If a client just wants advice related to their project, this likely won’t cost much and may take only a couple of days. On the other hand, if they want to bring an idea from the drawing board to store shelves, that will be more expensive and the process could take months.

Communicating our Trade

One of the major drivers for success at SGW Designworks is that when people interact with our staff, they don’t see the stereotypical engineer that is often depicted in the movies as a goofy (or arrogant) hyper-smart science nerd. Instead, they see regular people who have solutions to their problems.

(Just to be clear, we are hyper-smart science nerds, but we are also a team —and a people-driven business, at that.)

We know this: our clients want results. Whether those are physical results in the form of prototypes and parts, or information results in the form of analysis and specifications, they want a tangible product that they are paying money for.

So let’s consider things from both a client’s and a product developer’s perspective. Here is a scenario to give you a sense of what’s going on in both brains when we are presented with a project.

Scenario: From a Client’s Perspective

Imagine you work for a company that has been in business for 20 years. You are a repair technician for the company’s main product, a cement mixer for home improvement projects. And you know this product well, since it has been the same machine for the past 20 years.

The owners of the company (your bosses) are interested in modifying the cement mixer and releasing a new model. They also want to add features that will make the mixer safer to use. But the biggest change is they want to completely redesign the main mixing drum so it’s made of a lightweight material which will make the machine easier to use.

In this case, your budget for modifications will depend on the quotes you get from companies capable of doing the job.

The biggest problem your company faces is that a rival company will be releasing a similar product this year and you want to make sure your redesigned mixer is out first. Now, you don’t really know about welding and how mixers are made. But you know how they are used, and most importantly, you know what your customers expect from the product.

So when your bosses tell you to meet with a handful of product design companies to figure out how to modify these mixers, your priority is to make sure that, regardless of the changes proposed, it remains the same great product your customers have come to expect for 20 years.

So you have a couple of inflexible interests:

  1. The usability and quality of the mixer must remain the same if not better.
  2. The company doesn’t want to spend a lot, so you need to get a deal.
  3. You want to release this new model before your competitor releases theirs.

Scenario: From a Product Developer’s Perspective

We recognize that this is an experienced client who already has a sense for what they want. The people they have tasked with talking to us are not manufacturing experts but they understand the product well enough that it will be easy to convey ideas to them. This also means we will have a subject matter expert (SME) to help us do our work.

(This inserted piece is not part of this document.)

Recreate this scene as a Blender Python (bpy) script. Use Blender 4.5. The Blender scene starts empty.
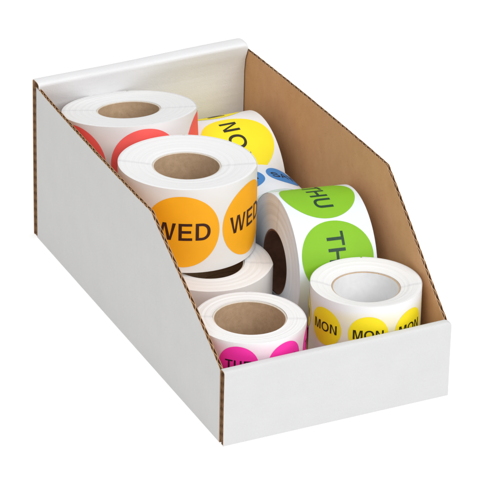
import bpy, bmesh, math, random
from mathutils import Matrix, Vector
S = 0.0254                       # everything below is measured in inches, S turns it into metres
PI = math.pi
R_ = math.radians
sc = bpy.context.scene
C = sc.collection
rnd = random.Random(7)

# ------------------------------------------------------------------ camera
cam_d = bpy.data.cameras.new('camera'); cam = bpy.data.objects.new('camera', cam_d); C.objects.link(cam)
cam_d.sensor_width = 36; cam_d.sensor_fit = 'HORIZONTAL'
cam_d.lens = 3523.6 / 485 * 36
cam_d.clip_start = 0.05; cam_d.clip_end = 100
r_ax = Vector((0.90366716, -0.42778741, 0.01958533)); u_ax = Vector((0.18494395, 0.43111222, 0.88314098))
f_ax = Vector((0.38624007, 0.79444332, -0.46869865))
m = Matrix.Identity(4)
for i in range(3):
    m[i][0] = r_ax[i]; m[i][1] = u_ax[i]; m[i][2] = -f_ax[i]
m.translation = Vector((-31.517, -65.647, 44.225)) * S
cam.matrix_world = m
sc.camera = cam

# ------------------------------------------------------------------ world, lamps, exposure
w = bpy.data.worlds.new('World'); sc.world = w; w.use_nodes = True
bg = w.node_tree.nodes['Background']; bg.inputs[0].default_value = (1, 1, 1, 1); bg.inputs[1].default_value = 0.46
def area(name, loc, target, size, power, col=(1, 1, 1)):
    d = bpy.data.lights.new(name, 'AREA'); d.shape = 'SQUARE'; d.size = size; d.energy = power; d.color = col
    o = bpy.data.objects.new(name, d); C.objects.link(o); o.location = loc
    o.rotation_euler = (Vector(target) - Vector(loc)).to_track_quat('-Z', 'Y').to_euler()
    return o
area('overhead_softbox', (0.1, 0.1, 1.8), (0.08, 0.15, 0), 2.0, 14.2)
area('key_softbox', (0.55, -1.6, 1.35), (0.08, 0.15, 0), 1.3, 24)
area('added_left_fill', (-1.2, -0.9, 1.1), (0.08, 0.15, 0), 0.9, 5)  # added fill, evens out the warm bounce on faces turned left
area('added_backlight', (0.1, 0.3, -0.5), (0.1, 0.3, 0), 3.0, 30).rotation_euler = (PI, 0, 0)   # added lamp below the translucent ground, washes its shadows out to white
sc.view_settings.view_transform = 'Standard'; sc.view_settings.look = 'None'
sc.view_settings.exposure = 0; sc.view_settings.gamma = 1

# ------------------------------------------------------------------ materials
def nt(name, rough=0.6, spec=0.3):
    mt = bpy.data.materials.new(name); mt.use_nodes = True; t = mt.node_tree
    b = t.nodes['Principled BSDF']; b.inputs['Roughness'].default_value = rough
    b.inputs['Specular IOR Level'].default_value = spec
    return mt, t, b
def noise(t, scale, detail=3, vec=None, rough=.5):
    n = t.nodes.new('ShaderNodeTexNoise'); n.inputs['Scale'].default_value = scale
    n.inputs['Detail'].default_value = detail; n.inputs['Roughness'].default_value = rough
    if vec is None:
        tc = t.nodes.new('ShaderNodeTexCoord'); vec = tc.outputs['Object']
    t.links.new(vec, n.inputs['Vector']); return n
def ramp(t, fac, stops):
    r = t.nodes.new('ShaderNodeValToRGB'); e = r.color_ramp.elements
    e[0].position, e[0].color = stops[0][0], (*stops[0][1], 1)
    e[1].position, e[1].color = stops[-1][0], (*stops[-1][1], 1)
    for p, c in stops[1:-1]:
        x = e.new(p); x.color = (*c, 1)
    t.links.new(fac, r.inputs['Fac']); return r
def bump(t, b, h, strength, dist):
    n = t.nodes.new('ShaderNodeBump'); n.inputs['Strength'].default_value = strength
    n.inputs['Distance'].default_value = dist
    t.links.new(h, n.inputs['Height']); t.links.new(n.outputs[0], b.inputs['Normal'])
def mapped(t, scale):
    tc = t.nodes.new('ShaderNodeTexCoord'); mp = t.nodes.new('ShaderNodeMapping')
    mp.inputs['Scale'].default_value = scale; t.links.new(tc.outputs['Object'], mp.inputs[0]); return mp.outputs[0]

def board_white(name, col, washdir=None):
    mt, t, b = nt(name, .68, .25)
    n = noise(t, 60, 4)
    r = ramp(t, n.outputs['Fac'], [(.3, tuple(c * .972 for c in col)), (.7, col)])
    t.links.new(r.outputs[0], b.inputs['Base Color'])
    n2 = noise(t, 900, 4)
    add = t.nodes.new('ShaderNodeMath'); add.operation = 'MULTIPLY_ADD'
    n3 = noise(t, 1, 2, mapped(t, washdir or (40, 40, 40)))
    t.links.new(n3.outputs['Fac'], add.inputs[0]); add.inputs[1].default_value = 3.0
    t.links.new(n2.outputs['Fac'], add.inputs[2])
    bump(t, b, add.outputs[0], .35, .0004)
    return mt
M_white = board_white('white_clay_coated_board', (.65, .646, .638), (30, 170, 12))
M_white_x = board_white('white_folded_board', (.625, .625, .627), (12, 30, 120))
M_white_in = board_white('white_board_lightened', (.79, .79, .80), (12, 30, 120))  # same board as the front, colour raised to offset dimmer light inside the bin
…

One task we strive for when working with any company, but especially an established company is to help bring value to our service. The client is going to want to know why they should work with us rather than another firm. Part of our interaction with this client is what helps them make that decision.

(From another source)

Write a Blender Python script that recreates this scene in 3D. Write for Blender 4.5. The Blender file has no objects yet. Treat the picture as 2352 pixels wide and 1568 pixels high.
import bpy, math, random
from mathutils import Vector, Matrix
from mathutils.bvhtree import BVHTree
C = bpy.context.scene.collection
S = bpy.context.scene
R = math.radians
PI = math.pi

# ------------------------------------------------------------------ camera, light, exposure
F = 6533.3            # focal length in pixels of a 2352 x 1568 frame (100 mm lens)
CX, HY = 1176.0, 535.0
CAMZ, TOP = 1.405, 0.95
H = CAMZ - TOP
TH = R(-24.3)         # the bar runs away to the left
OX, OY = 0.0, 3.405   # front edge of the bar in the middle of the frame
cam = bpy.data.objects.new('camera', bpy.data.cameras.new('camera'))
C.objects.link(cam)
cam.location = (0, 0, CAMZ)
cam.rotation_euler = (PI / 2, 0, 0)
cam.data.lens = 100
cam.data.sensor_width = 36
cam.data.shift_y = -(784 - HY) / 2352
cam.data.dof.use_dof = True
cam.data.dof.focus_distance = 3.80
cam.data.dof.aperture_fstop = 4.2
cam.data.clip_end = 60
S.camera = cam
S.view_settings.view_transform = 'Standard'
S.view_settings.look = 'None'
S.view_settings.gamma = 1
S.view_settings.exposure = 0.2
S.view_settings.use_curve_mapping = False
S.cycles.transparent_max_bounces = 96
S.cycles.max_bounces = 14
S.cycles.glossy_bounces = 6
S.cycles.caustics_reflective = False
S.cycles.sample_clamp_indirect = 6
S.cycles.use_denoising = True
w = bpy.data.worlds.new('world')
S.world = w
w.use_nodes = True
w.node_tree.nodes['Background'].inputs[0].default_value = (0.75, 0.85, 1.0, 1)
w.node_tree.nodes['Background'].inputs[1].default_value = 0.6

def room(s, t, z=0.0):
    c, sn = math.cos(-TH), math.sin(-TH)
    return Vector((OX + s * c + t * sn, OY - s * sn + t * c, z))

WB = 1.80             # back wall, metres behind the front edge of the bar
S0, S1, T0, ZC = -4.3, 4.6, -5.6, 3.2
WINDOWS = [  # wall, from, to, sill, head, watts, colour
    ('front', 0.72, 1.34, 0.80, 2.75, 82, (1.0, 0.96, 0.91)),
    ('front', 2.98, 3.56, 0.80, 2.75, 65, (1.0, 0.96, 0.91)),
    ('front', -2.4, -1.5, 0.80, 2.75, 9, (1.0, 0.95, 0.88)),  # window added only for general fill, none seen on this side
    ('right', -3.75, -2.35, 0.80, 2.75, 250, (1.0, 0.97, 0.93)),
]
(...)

Odds are with a client like this they’re going to have a pretty good idea of what they want from the start, but the big question may be how best to get there. In these cases, we need to explore solutions to find an end result that works. In this scenario, we are not starting fresh in terms of product development but we are taking an existing piece of work and making it better.

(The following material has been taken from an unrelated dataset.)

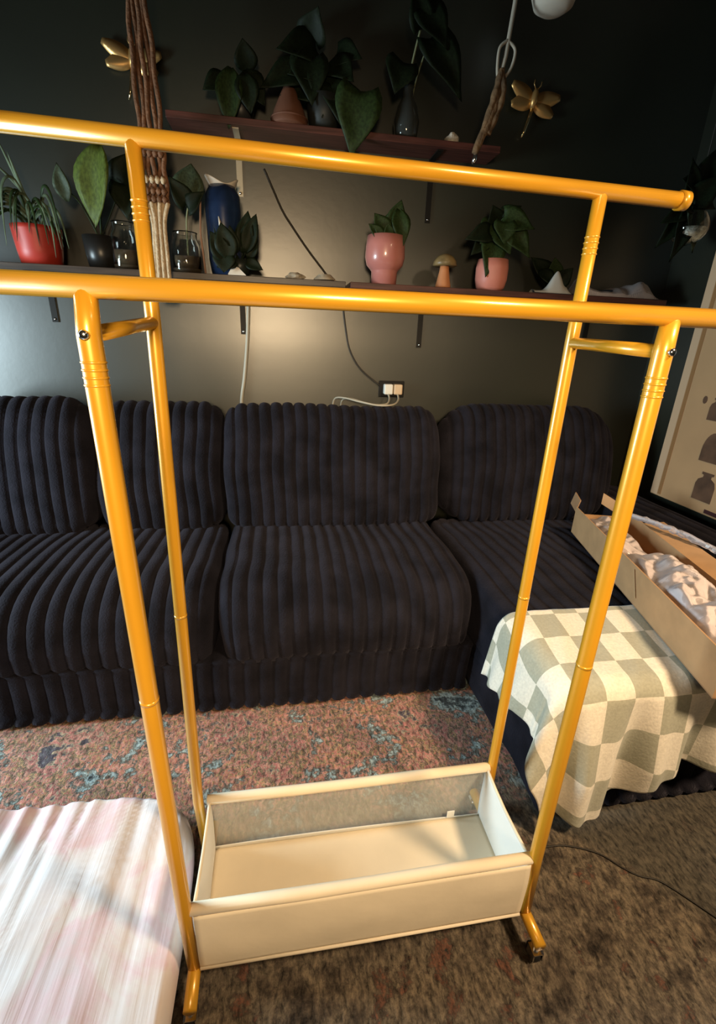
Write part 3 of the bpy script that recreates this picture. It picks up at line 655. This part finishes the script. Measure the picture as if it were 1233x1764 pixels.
pot(pl, -0.865, 1.66, [(0.05, 0), (0.058, 0.05), (0.064, 0.12)], mat('dark_pot3', (0.015, 0.014, 0.013), rough=0.35), LZ)
stem(pl, [(-0.86, 1.66, 1.63), (-0.83, 1.63, 1.80), (-0.80, 1.59, 1.915)], 0.004, LEAF_M)
leaf(pl, (-0.80, 1.585, 1.925), (-0.865, 1.55, 1.665), .135, LEAF_L, 'oval', face=(-0.25, -1, 0.1))
stem(pl, [(-0.865, 1.66, 1.63), (-0.91, 1.64, 1.74), (-0.945, 1.61, 1.78)], 0.003, LEAF_M)
leaf(pl, (-0.945, 1.61, 1.74), (-0.955, 1.57, 1.85), .06, LEAF_S, 'oval')
stem(pl, [(-0.86, 1.66, 1.63), (-0.79, 1.66, 1.76), (-0.74, 1.64, 1.84)], 0.003, LEAF_D)
leaf(pl, (-0.76, 1.65, 1.82), (-0.70, 1.60, 1.92), .12, LEAF_D)
leaf(pl, (-0.75, 1.64, 1.82), (-0.735, 1.59, 1.70), .10, LEAF_D)
def jar(name, cx, cy, r, h, label, m=GLASS):
    t = thing(name, (cx, cy, LZ), label, 'jar')
    z = LZ+0.001
    G().lathe(cx, cy, [(0.003, z), (r*0.92, z), (r, z+0.012), (r, z+h*0.72), (r*0.80, z+h*0.84), (r*0.80, z+h*0.97), (r*0.86, z+h), (r*0.77, z+h), (r*0.74, z+h*0.96), (r*0.74, z+h*0.84), (r*0.93, z+h*0.71), (r*0.93, z+0.016), (0.003, z+0.008)], 32).build('jar_body', m, t)
    G().lathe(cx, cy, [(0.003, z+0.0095), (r*0.90, z+0.0095), (r*0.90, z+h*0.4), (0.003, z+h*0.4)], 24).build('contents', mat('murky_water', (0.10, 0.07, 0.045), rough=0.2), t)
    return t
jar('glass_jar', -0.755, 1.60, 0.050, 0.165, 'clear glass jar on the lower shelf beside the gold rack post')
j = jar('glass_jar', -0.525, 1.60, 0.056, 0.145, 'short glass jar holding a leafy cutting right of the beige tassel')
stem(j, [(-0.52, 1.60, LZ+0.03), (-0.515, 1.60, 1.70), (-0.50, 1.59, 1.76)], 0.0032)
leaf(j, (-0.505, 1.59, 1.755), (-0.485, 1.60, 1.905), .12, LEAF_S, 'oval')
leaf(j, (-0.505, 1.59, 1.76), (-0.56, 1.55, 1.84), .08, LEAF_D)
leaf(j, (-0.505, 1.59, 1.745), (-0.44, 1.55, 1.80), .07, LEAF_D)
tag(G().tube([(-0.452, 1.575, LZ), (-0.462, 1.575, 1.66), (-0.452, 1.575, 1.79)], 0.004, 8).build('wooden_stick', mat('pale_pink_stick', (0.34, 0.20, 0.14), rough=0.6)), 'thin pale wooden stick standing between the short jar and blue vase', 'stick')
bv = thing('blue_vase', (-0.372, 1.61, LZ), 'dark blue glazed vase with a wavy white rim on the lower shelf', 'vase')
G().lathe(-0.372, 1.61, [(0.003, LZ), (0.058, LZ), (0.066, LZ+0.05), (0.068, LZ+0.16), (0.070, LZ+0.23), (0.066, LZ+0.285), (0.050, LZ+0.315), (0.046, LZ+0.316), (0.058, LZ+0.28), (0.003, LZ+0.05)], 36).build('vase_body', BLUE, bv)
def rim(u, v):
    a = 2*math.pi*u; r = 0.045+0.010*v+0.008*math.sin(2*a+0.6)*v
    return (-0.372+r*math.cos(a), 1.61+r*math.sin(a), LZ+0.310+0.022*v+0.014*v*math.sin(2*a+0.9))
G().grid(rim, 40, 5, wrap_u=True).build('wavy_rim', WHITE_CER, bv, solid=0.005)
G().tube([(-0.385, 1.543, LZ+0.20), (-0.380, 1.541, LZ+0.17), (-0.376, 1.541, LZ+0.145)], [0.002, 0.0055, 0.003], 10).build('glaze_drip', WHITE_CER, bv)
pl = thing('potted_plant', (-0.33, 1.57, LZ), 'small plant with broad dark leaves in front of the blue vase', 'plant')
pot(pl, -0.315, 1.585, [(0.030, 0), (0.036, 0.03), (0.040, 0.06)], mat('dark_pot4', (0.012, 0.016, 0.012), rough=0.4), LZ)
for b, t, w in [((-0.33, 1.57, 1.60), (-0.40, 1.535, 1.70), .085), ((-0.32, 1.565, 1.585), (-0.40, 1.53, 1.545), .075), ((-0.30, 1.57, 1.60), (-0.275, 1.545, 1.745), .075), ((-0.295, 1.565, 1.57), (-0.225, 1.54, 1.545), .05), ((-0.345, 1.56, 1.585), (-0.345, 1.53, 1.685), .075), ((-0.28, 1.57, 1.58), (-0.245, 1.55, 1.66), .055), ((-0.36, 1.545, 1.56), (-0.415, 1.515, 1.66), .08), ((-0.35, 1.54, 1.57), (-0.375, 1.51, 1.69), .09), ((-0.37, 1.545, 1.60), (-0.375, 1.515, 1.525), .09), ((-0.29, 1.56, 1.60), (-0.245, 1.535, 1.735), .07)]:
    stem(pl, [(-0.315, 1.585, LZ+0.045), b], 0.0025, LEAF_D); leaf(pl, b, t, w, LEAF_D, 'oval')
sl = G().add([(-0.362, 1.552, LZ), (-0.290, 1.545, LZ), (-0.355, 1.556, LZ+0.062), (-0.362, 1.562, LZ), (-0.290, 1.555, LZ), (-0.355, 1.560, LZ+0.062)], [(0, 1, 2), (5, 4, 3), (0, 3, 4, 1), (1, 4, 5, 2), (2, 5, 3, 0)])
tag(sl.build('white_card', WHITE_CER, smooth=False), 'small pale triangular card leaning below the blue vase on the shelf', 'card')
rock('stone', (-0.09, 1.585, LZ+0.010), 0.020, STONE, 'small pale stone on the lower left shelf beside the rope coil', 'stone', 8, 1.9, 0.8)
coil = []
for k in range(90):
    a = k*0.28; coil.append((0.035+(0.045-0.00025*k)*math.cos(a), 1.60+(0.035-0.0002*k)*math.sin(a), LZ+0.005+0.0002*k))
tag(G().tube(coil, 0.005, 8).build('rope_coil', STONE), 'small coil of pale rope at the right end of the lower left shelf', 'rope')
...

Having a deadline (which is often the product’s release date) keeps things moving. This deadline affects many decisions we make, such as which vendors we select. For example, if we need parts fabricated, we will usually work with the vendor or partner who can produce the same part in days rather than weeks. (The less time we spend waiting for parts the more time we spend actually making a great product.)

These are just a few of our considerations we make before we begin working on a project.

Client Management

The above scenario demonstrates an example of a personality and situation we might encounter on the job, but there are an infinite number of variables we run into. So why do we bother thinking so hard about how we work with our clients?

Because the way we communicate concepts to those not in our industry is an asset. This approach gives us distinction because:

  • It is a part of our brand. We take pride in our work.
  • It helps us follow our guiding principles.
  • We are able to deliver value.
  • It opens doors to additional projects.
  • It helps us avoid surprises during the lifecycle of a project.

We call this client management. It’s a term used to describe how we interact with clients, and a skill that helps keep projects on track and ultimately involves a good product and pleasant interactions.

When it comes to client management, here are some potential challenges we run into, along with best practices we like to keep in mind when these arise.

Potential Challenges — And How to Avoid Them

Challenge: Miscommunication.

Communication goofs are probably the biggest and most common obstacle we face at product design companies. These can happen between the firm and a client, and they can happen among the team, but in all cases, they can cause expectations to get misaligned, and people’s scope of the project can get out of whack.

Best Practice: Regular updates.

We do our best to keep our clients up-to-speed on what is happening with their projects. Weekly check-ins are a reasonable benchmark, but some clients will want more updates than others. We also recommend flexibility and adaptability when it comes to communication channels. Some of our clients prefer email to phone calls, or Skype, FaceTime, and text messages over weekly visits. We try to find out how our clients like to communicate and connect accordingly.

Challenge: Confusion (or forgotten tasks).

As product developers and designers, we like to stay on top of our game, but sometimes we make mistakes and balls get dropped. It could be as simple as getting a spec wrong on a bolt or as major as not actually completing a minor aspect of a project. It’s easy to do, and it can happen to anyone.

Best Practice: Frequent reminders and internal updates.

Because oversights can complicate the work for everyone involved, product design companies can recommend their team members set up automatic reminders. We also like to make sure there is a liaison between the client and the person on our team who is working on each stage of the project.

Challenge: Scope creep.

Imagine looking at the project through the scope of a literal rifle. You may only see one little thing, but your client may be looking at something completely different through their scope. This can be an issue when a client thinks we will perform a different type of work than we are actually doing. This can result in unmet expectations for the client and could be potentially fatal to a project.

Best Practice: Clearly defined client managers and project managers.

To eliminate confusion as to who is doing what, we have clearly defined client/project managers who are responsible for verifying important details. It’s best for product design companies to communicate early and often with the project manager or client manager to make sure both the firm and the client are on the same page. Based on the original contract and scope agreement, we then work hard to keep a project on track.